Church that once brought pain now soothes soul of lay student

Published August 30, 2006

Lawrence Flett, a lay student at the William Winter school, wants to broaden his knowledge of the church.

Kingfisher Lake, Ont.
Lawrence Flett, a first-time student at the William Winter school’s summer session, has seen the worst and the best that Christianity has to offer.

Mr. Flett, 52, a tall, cheerful man who wears his black hair in a long braid, is people’s warden and a lay reader at St. Andrew’s church in Gillam, Man., near the Fox Lake Cree Nation at Bird, Man.

In an interview under the trees at Kingfisher Lake, outside the classroom building, Mr. Flett said he was at William Winter to increase his knowledge of the Bible and the church.

When he was five, his grandfather insisted he go to school and he was sent to the Gordon Indian Residential School near Punnichy, Sask. from 1959 to 1967. “I can remember having fun together as kids, but it was very lonely. Always, the atmosphere was very strict, almost like the military,” said Mr. Flett.

In recent years, the Gordon school has become notorious as dozens of former students sued the federal government and the church for sexual and physical abuse suffered behind its doors. William Starr, a former administrator of the school, served time in prison for sexually abusing boys from 1968 to 1984.

Mr. Flett said he experienced several kinds of abuse. “There was the hunger. They fed us just enough. I remember getting punished. We were made to kneel on broomsticks. One kid got a slap in the back of the head and fell off the broomstick,” he said. “I ran away from the school four times and got strapped for it.”

Faith, at first, was confusing. “When we were going to church, we weren’t given an explanation at all – who God was and Jesus was.
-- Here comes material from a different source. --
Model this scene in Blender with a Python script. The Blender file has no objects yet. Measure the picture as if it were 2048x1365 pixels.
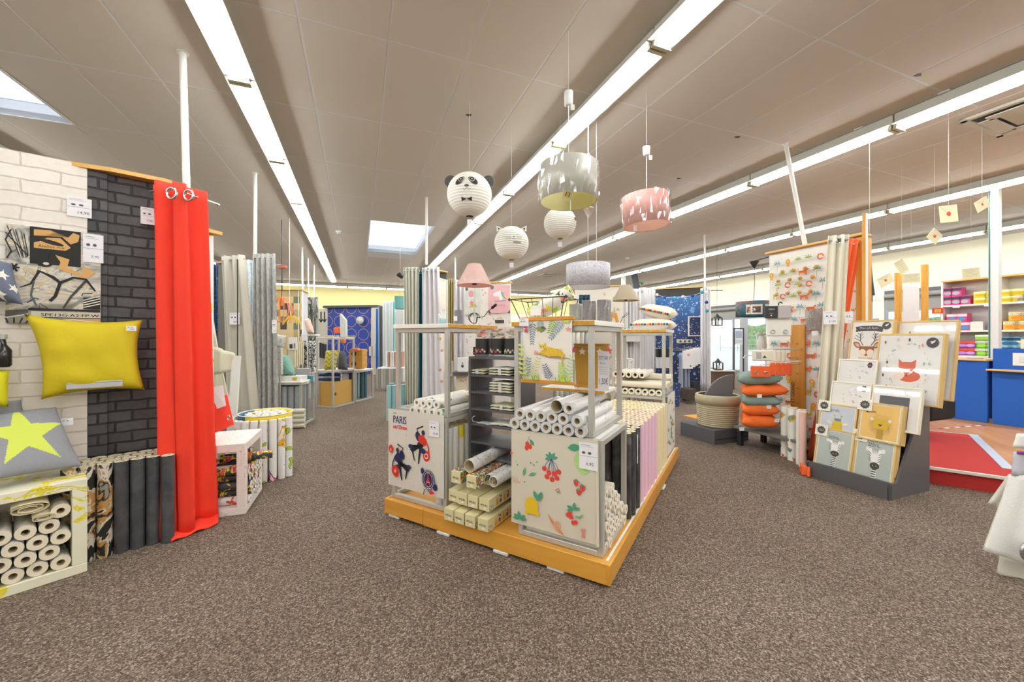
import bpy, math, random
from mathutils import Vector, Matrix
random.seed(7)
SC = bpy.context.scene
COL = SC.collection
R = math.radians
# ---------------- camera, world, exposure ----------------
EYE = 1.25
FOC = 780.0            # focal length in pixels of the 2048 px wide photograph
HORIZON = 676.0
cam = bpy.data.cameras.new('camera'); cam.sensor_width = 36.0; cam.lens = FOC / 2048 * 36.0
cam.shift_y = -(682.5 - HORIZON) / 2048; cam.clip_start = 0.05; cam.clip_end = 300
camo = bpy.data.objects.new('camera', cam); COL.objects.link(camo)
camo.location = (0, 0, EYE); camo.rotation_euler = (R(90), 0, 0); SC.camera = camo
world = bpy.data.worlds.new('daylight'); SC.world = world; world.use_nodes = True
world.node_tree.nodes['Background'].inputs[0].default_value = (0.80, 0.90, 1.0, 1)
world.node_tree.nodes['Background'].inputs[1].default_value = 1.35
SC.view_settings.view_transform = 'Standard'; SC.view_settings.look = 'None'
SC.view_settings.gamma = 1.0; SC.view_settings.use_curve_mapping = False
SC.view_settings.exposure = 0.42
TUBE = 28.0            # radiance of the fluorescent battens
SC.cycles.use_denoising = True
SC.cycles.max_bounces = 7; SC.cycles.diffuse_bounces = 4; SC.cycles.glossy_bounces = 3
SC.cycles.transparent_max_bounces = 12; SC.cycles.transmission_bounces = 4
SC.cycles.sample_clamp_indirect = 4.0; SC.cycles.caustics_reflective = False; SC.cycles.caustics_refractive = False

ROOM = R(21.36)        # the store's axes against the camera's
CE = 3.49              # ceiling height
def P(px, py, d):      # photograph pixel at depth d -> point
    return Vector(((px - 1024) / FOC * d, d, EYE + (HORIZON - py) / FOC * d))
def G(px, py, z=0.0):  # photograph pixel on a level of height z -> point
    d = FOC * (EYE - z) / (py - HORIZON)
    return Vector(((px - 1024) / FOC * d, d, z))
def W(u, v, z=0.0):    # room coordinates -> point
    c, s = math.cos(ROOM), math.sin(ROOM)
    return Vector((c * u - s * v, s * u + c * v, z))
ISL = R(-30.5)
def I(x, y, z=0.0):    # coordinates along the centre island -> point
    c, s = math.cos(ISL), math.sin(ISL)
    return Vector((.478 + c * x - s * y, 1.954 + s * x + c * y, z))

# ---------------- materials ----------------
_M = {}
def srgb(c):
    if isinstance(c, str):
        c = [int(c[i:i + 2], 16) / 255 for i in (0, 2, 4)]
    return tuple((x / 12.92 if x <= .04045 else ((x + .055) / 1.055) ** 2.4) for x in c) + (1,)
def new_mat(name):
    m = bpy.data.materials.new(name); m.use_nodes = True
    nt = m.node_tree; return m, nt, nt.nodes['Principled BSDF']
def N(nt, t, **kw):
    n = nt.nodes.new(t)
    for k, v in kw.items(): setattr(n, k, v)
    return n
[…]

We were told the names, but a lot of the stuff was in the King James version (of the Bible) and being six, seven years old, it was hard to understand those words and they became meaningless after a while,” he said.

As an adult, Mr. Flett battled his demons. “I partied, smoked, drank, got into fights, didn’t care about anyone except myself. I had a family, but I didn’t have any experience in bringing up children. I saw the yelling, the drinking and I did that too,” he said. The father of five worked as a miner in Manitoba for 18 years.

“In my late 30s, I started to think there had to be more to life than what I was doing,” he said. “What was the meaning of my life? I got a Bible. I would go to the odd church service, but I still drank.” Five years ago, in Winnipeg, his marriage breakup hit him hard: “I wanted to give up, but there was something inside me, a spark. I turned to God and asked for help at the lowest point of my life. I met some people who taught me more about the Bible and how it had affected them. I also went to the traditional side of our life, the drums, the pipe,” he recalled.

Today, Mr. Flett is a leader in his community, working as a band councillor. He took vacation time to attend the William Winter school. Rev. Joel Bighead’s classes on preaching particularly interested him, since he would like to preach in his capacity as lay reader and, as band councillor, he is called upon to speak in public.

In mid-life, faith is giving Mr. Flett strength, through the same denomination that grieved him as a child. “I had that mentality at one time – blaming the church for everything, until I came to understand the Bible more. It wasn’t the church itself that did the wrongs; it was the people, combined with the government and administration,” he said.

Today, his Christianity and his identity as a native man have merged. “Our traditional beliefs about the creator and God are one and the same. The methods of worship are different, like the denominations have different ways. Same with aboriginal culture. I believe totally that Jesus died for our sins. That makes me feel very special. I am one of God’s children,” he said.